Old M is a famous master of Hunyuan Xingyi Taiji. Admirers often come to seek his tutelage, but they must first pass a rigorous entrance exam: climbing stairs.
Old M's dojo has $n$ platforms arranged in a row. The height of the $i$-th platform is $h_i$, and the energy consumed to climb from the $i$-th platform to the $(i+1)$-th platform is $|h_i - h_{i+1}|$.
When the $j$-th admirer comes to seek tutelage, Old M specifies an interval $[l_j, r_j]$, takes all platforms within this interval, and uses his internal energy to rearrange them (without changing the original sequence) such that the total energy consumed to climb all the stairs is maximized.
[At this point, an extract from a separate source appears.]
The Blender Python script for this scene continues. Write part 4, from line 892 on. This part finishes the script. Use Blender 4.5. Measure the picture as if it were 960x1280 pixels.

That is, he wants to calculate $\max_{p \in S} \sum_{i=l_j}^{r_j-1} |p_i - p_{i+1}|$, where $S$ is the set of all possible sequences formed by rearranging $\{h_{l_j}, h_{l_j+1}, \dots, h_{r_j}\}$. However, Old M is busy practicing MMA, so he asks you—the $992\,844\,853$-rd true disciple of the M-style Hunyuan Xingyi Taiji—to calculate this maximum value.
Input
The first line contains two positive integers $n$ and $m$, representing the number of platforms and the total number of admirers, respectively.
The second line contains $n$ positive integers $h_1 \sim h_n$, representing the heights of platforms $1 \sim n$ in order.
The next $m$ lines each contain two positive integers $l_i$ and $r_i$ ($1 \le l_i < r_i \le n$), representing a new admirer seeking tutelage. You need to answer the maximum energy consumed after rearranging the interval $[l_i, r_i]$.
Output
Output $m$ lines, where the $i$-th line contains an integer representing the maximum energy consumed by the $i$-th admirer.
Examples
Input 1
4 4
3 2 2 4
1 3
1 4
2 4
2 3Output 1
2
5
4
0Note 1
For the first query, one optimal arrangement is $[2, 3, 2]$, consuming $2$ units of energy.
For the second query, one optimal arrangement is $[3, 2, 4, 2]$, consuming $5$ units of energy.
For the third query, one optimal arrangement is $[2, 4, 2]$, consuming $4$ units of energy.
For the fourth query, one optimal arrangement is $[2, 2]$, consuming $0$ units of energy.
Constraints
Subtask 1 ($5\%$): $n, m \le 10$;
Subtask 2 ($10\%$): $h_i \le 2$;
Subtask 3 ($20\%$): $h_i \le 3$;
Subtask 4 ($25\%$): $n, m \le 2000$;
Subtask 5 ($40\%$): No additional constraints.
For all data, $2 \le n, m \le 200\,000$ and $1 \le h_i \le 10^9$.
It is guaranteed that for all queries, $1 \le l_i < r_i \le n$.